Como siempre, los grandes diarios y las grandes revistas son los más confiables. Ya tenían suficientes lectores. No les importa perder algunos cuando explican que en Afganistán hay por lo menos siete grupos étnicos y que un ataque ciego a ese país sembraría la desdicha en poblaciones ya oprimidas por el dominio talibán, o que algunas líneas aéreas no permiten en sus vuelos a pasajeros árabes "porque la tripulación no se siente cómoda con ellos".

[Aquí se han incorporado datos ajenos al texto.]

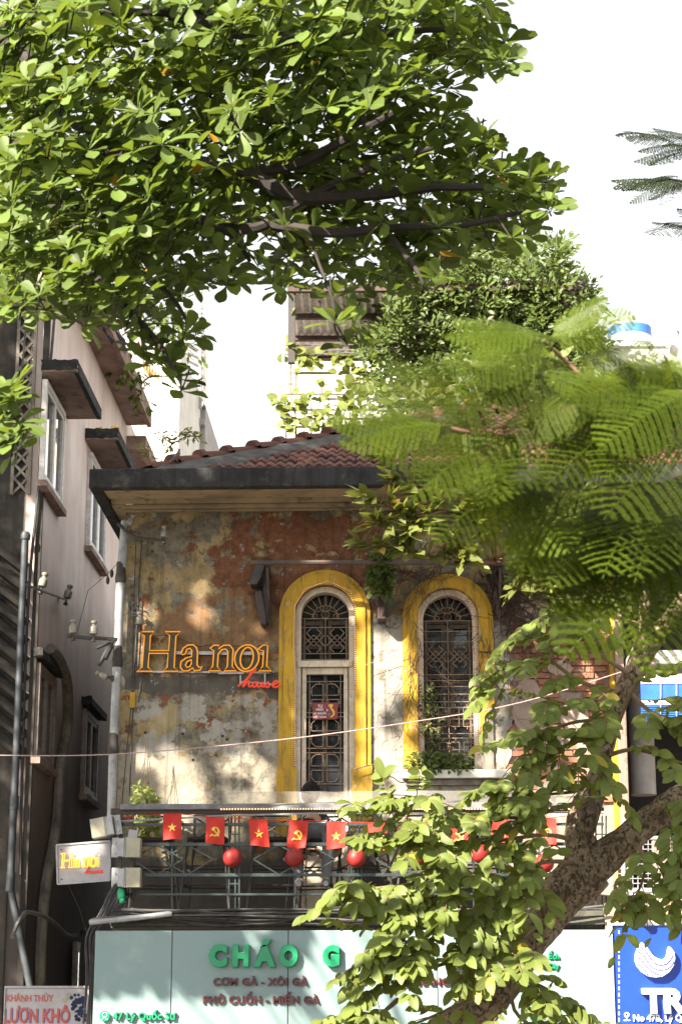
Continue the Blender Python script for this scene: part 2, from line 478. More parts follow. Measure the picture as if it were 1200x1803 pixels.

“The New York Times”, “The Philadelphia Inquirer”, “The Washington Post”, son diarios que un argentino calificaría como conservadores. Tal vez diría también lo mismo del semanario “The New Yorker”. Todos ellos, sin embargo, han introducido sensatez en un debate sin matices, y han tratado de contrarrestar con información seria las aguas enloquecidas del sentimentalismo patriotero. Y a todos ellos se los está acusando, sólo por eso, de extremistas de izquierda.

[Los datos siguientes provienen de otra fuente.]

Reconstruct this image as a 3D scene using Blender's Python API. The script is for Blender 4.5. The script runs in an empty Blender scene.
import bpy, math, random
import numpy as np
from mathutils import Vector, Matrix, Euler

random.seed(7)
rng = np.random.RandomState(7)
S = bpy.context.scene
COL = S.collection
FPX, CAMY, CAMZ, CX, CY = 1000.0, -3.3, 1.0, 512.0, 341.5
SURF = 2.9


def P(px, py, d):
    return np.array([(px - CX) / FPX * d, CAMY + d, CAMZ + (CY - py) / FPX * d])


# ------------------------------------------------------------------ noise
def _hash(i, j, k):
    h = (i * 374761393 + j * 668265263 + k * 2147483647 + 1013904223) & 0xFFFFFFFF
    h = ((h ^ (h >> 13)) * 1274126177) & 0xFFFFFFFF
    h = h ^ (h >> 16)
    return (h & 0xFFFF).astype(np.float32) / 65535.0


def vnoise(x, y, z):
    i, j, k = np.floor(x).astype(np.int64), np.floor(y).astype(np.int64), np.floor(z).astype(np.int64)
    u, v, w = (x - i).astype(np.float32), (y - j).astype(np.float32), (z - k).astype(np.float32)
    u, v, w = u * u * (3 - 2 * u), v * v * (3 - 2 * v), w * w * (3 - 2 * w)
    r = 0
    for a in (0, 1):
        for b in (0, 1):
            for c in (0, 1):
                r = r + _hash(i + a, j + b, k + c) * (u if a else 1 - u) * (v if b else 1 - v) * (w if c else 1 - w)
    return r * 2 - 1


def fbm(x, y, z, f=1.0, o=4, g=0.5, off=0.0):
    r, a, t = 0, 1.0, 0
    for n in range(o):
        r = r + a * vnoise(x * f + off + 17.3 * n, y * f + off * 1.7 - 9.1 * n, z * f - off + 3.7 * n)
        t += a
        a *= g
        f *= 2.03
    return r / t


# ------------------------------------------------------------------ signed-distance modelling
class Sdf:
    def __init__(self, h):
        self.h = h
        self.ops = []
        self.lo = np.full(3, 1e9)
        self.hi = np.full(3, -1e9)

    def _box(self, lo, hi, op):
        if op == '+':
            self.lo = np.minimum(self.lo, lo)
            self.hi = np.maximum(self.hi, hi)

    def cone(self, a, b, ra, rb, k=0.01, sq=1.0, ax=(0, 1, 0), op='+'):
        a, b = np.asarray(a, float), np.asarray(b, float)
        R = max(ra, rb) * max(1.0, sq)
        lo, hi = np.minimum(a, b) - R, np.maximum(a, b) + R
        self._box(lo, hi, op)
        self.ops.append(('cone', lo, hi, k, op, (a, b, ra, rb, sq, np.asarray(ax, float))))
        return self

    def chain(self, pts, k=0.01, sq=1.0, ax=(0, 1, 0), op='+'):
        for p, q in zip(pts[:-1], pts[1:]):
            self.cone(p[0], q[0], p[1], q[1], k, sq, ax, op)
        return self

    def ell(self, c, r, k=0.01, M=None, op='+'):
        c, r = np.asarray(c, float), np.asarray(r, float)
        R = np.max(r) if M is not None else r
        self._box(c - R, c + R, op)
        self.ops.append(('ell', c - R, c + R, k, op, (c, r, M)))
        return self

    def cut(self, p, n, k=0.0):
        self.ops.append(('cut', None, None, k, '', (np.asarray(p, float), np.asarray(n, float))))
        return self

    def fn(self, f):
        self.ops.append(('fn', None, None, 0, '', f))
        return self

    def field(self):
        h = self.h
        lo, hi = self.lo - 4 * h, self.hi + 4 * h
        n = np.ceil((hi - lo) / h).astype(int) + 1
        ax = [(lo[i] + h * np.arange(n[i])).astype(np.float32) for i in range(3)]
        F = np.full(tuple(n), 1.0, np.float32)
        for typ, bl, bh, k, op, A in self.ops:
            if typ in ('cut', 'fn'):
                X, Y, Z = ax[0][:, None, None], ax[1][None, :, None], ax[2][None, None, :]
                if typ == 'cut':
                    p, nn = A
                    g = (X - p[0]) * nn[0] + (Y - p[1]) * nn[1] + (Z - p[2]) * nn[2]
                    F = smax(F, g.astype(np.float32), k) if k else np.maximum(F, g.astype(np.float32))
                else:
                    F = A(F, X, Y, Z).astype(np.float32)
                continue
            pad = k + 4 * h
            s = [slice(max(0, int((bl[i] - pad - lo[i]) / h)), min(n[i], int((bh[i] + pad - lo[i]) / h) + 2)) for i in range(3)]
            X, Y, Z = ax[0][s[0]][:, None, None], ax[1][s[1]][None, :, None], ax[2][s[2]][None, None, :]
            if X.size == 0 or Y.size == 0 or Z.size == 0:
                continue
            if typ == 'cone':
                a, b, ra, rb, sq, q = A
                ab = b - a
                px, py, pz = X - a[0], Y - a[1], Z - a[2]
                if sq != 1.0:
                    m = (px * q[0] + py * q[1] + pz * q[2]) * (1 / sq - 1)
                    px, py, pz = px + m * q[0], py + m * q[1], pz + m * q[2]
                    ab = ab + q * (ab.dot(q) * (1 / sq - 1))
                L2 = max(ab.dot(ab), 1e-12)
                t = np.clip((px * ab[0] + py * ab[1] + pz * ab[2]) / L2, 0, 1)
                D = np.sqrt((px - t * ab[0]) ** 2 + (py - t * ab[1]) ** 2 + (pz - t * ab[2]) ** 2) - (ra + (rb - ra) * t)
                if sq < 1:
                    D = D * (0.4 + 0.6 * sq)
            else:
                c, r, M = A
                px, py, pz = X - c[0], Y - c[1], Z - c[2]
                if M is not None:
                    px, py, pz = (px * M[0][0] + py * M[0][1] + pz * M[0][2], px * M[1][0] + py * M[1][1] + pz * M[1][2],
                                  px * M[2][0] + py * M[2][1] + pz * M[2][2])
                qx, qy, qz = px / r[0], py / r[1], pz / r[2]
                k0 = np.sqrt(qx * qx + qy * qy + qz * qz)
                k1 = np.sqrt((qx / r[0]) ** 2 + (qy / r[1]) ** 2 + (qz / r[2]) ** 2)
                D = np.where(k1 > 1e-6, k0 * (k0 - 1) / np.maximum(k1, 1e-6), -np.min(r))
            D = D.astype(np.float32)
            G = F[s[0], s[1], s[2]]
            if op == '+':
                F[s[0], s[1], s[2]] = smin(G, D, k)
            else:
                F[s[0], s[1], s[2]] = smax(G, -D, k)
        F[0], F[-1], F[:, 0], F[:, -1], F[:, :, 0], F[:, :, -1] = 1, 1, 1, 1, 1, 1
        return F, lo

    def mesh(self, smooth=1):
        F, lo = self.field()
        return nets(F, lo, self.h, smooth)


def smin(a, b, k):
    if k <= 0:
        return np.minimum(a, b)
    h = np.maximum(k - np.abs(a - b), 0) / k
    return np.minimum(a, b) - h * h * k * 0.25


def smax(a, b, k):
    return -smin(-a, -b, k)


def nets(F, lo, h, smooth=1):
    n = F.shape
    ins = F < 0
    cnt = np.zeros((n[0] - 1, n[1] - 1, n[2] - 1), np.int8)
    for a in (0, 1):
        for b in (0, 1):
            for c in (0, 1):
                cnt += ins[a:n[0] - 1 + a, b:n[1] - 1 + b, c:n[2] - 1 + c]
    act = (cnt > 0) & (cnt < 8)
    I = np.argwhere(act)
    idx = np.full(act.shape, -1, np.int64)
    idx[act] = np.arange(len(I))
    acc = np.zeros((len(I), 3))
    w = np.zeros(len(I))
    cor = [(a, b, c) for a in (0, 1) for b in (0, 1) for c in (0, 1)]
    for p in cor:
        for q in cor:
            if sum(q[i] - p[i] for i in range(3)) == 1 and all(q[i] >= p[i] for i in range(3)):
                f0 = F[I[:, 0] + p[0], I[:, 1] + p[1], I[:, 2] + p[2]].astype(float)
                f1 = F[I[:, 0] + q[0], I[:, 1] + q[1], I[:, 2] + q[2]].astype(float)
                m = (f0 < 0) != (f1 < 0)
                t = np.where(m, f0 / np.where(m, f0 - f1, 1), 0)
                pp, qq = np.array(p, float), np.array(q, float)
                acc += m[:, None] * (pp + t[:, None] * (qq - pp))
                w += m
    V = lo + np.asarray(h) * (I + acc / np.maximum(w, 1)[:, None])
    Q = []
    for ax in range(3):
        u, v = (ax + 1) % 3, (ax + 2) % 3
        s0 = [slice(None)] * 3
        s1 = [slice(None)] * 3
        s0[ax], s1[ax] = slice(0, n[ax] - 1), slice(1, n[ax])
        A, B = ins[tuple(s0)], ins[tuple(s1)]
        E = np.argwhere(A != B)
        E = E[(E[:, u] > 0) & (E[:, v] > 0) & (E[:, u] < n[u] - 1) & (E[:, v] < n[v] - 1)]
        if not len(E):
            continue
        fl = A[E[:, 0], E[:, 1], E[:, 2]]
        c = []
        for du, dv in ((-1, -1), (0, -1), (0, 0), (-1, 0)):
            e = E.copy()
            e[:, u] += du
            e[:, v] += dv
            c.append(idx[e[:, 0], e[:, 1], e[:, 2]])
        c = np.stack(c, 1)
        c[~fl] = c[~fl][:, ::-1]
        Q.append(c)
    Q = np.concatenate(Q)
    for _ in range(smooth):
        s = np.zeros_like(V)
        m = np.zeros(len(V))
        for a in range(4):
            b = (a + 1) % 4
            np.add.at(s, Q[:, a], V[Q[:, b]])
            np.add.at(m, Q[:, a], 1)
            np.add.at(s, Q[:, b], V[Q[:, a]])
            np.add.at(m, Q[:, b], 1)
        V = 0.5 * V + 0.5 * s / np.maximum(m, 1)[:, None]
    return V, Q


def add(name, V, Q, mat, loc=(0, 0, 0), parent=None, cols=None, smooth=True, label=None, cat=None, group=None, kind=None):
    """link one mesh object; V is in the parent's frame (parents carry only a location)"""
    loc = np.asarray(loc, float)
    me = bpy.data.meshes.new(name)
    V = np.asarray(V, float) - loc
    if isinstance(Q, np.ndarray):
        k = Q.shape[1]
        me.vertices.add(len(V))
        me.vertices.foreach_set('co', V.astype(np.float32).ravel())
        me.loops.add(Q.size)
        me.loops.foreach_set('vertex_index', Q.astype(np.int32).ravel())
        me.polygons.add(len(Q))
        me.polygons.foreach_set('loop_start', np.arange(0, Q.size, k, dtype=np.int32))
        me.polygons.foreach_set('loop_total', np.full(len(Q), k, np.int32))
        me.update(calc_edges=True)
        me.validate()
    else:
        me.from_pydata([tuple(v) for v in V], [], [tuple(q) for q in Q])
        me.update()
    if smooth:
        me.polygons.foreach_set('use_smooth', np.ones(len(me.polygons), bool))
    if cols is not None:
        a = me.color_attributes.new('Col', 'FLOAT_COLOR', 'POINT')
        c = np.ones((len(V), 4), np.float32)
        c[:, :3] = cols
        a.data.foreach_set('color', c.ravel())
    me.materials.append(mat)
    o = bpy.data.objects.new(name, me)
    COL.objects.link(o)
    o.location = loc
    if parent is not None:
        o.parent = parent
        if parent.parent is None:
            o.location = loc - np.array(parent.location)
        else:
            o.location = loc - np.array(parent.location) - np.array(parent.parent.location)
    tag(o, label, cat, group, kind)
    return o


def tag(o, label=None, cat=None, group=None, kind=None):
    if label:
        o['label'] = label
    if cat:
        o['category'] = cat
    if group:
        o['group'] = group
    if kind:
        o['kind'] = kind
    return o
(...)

Caer en excesos, sin embargo, ha sido la norma. En la escuela de mi hija, los chicos de 15 a 17 años decidieron llamar a “The New York Times” para formular una pregunta que es todo un desafío ético: "Hemos visto fotografías terribles en su diario –dijeron–. Mujeres lanzándose desde lo alto de las Torres Gemelas, cuerpos desmembrados o descabezados, niños quemándose vivos en brazos de sus madres. ¿Eso es periodismo?" La persona que les respondió, en la mesa de noticias, no dio su nombre, o los chicos no lo tomaron en cuenta. "Es información –respondió–. A veces la información es dolorosa, pero también es necesaria. No podemos censurarnos. Tenemos que mostrar lo que pasó."
¿Es preciso mostrar todo lo que pasó o basta sólo con enunciarlo? ¿Qué se gana al publicar una fotografía de un niño quemado? ¿Se halaga así el morbo de la gente o se hace algo en favor del niño quemado? Una de las funciones de la civilización es respetar la dignidad de la vida. Con mayor razón habría que respetar la dignidad de la muerte, porque un muerto ya no tiene voz para defenderse, ni maneras de lavar de las memorias ajenas la imagen de su cuerpo lacerado y destruido.
Todas las carencias y riquezas de la condición humana salen a la luz, como se sabe, en los momentos de crisis, cuando hay que reaccionar casi sin pensar ante ciertos hechos. Esos límites extremos de la vida ponen al descubierto los valores éticos de cada individuo, lo que se respeta y lo que se desprecia, lo que se es y lo que no se es. La prensa de los Estados Unidos ha mostrado como nunca sus debilidades durante las tres últimas semanas de septiembre. No hay muchas esperanzas de que mejore en los días por venir.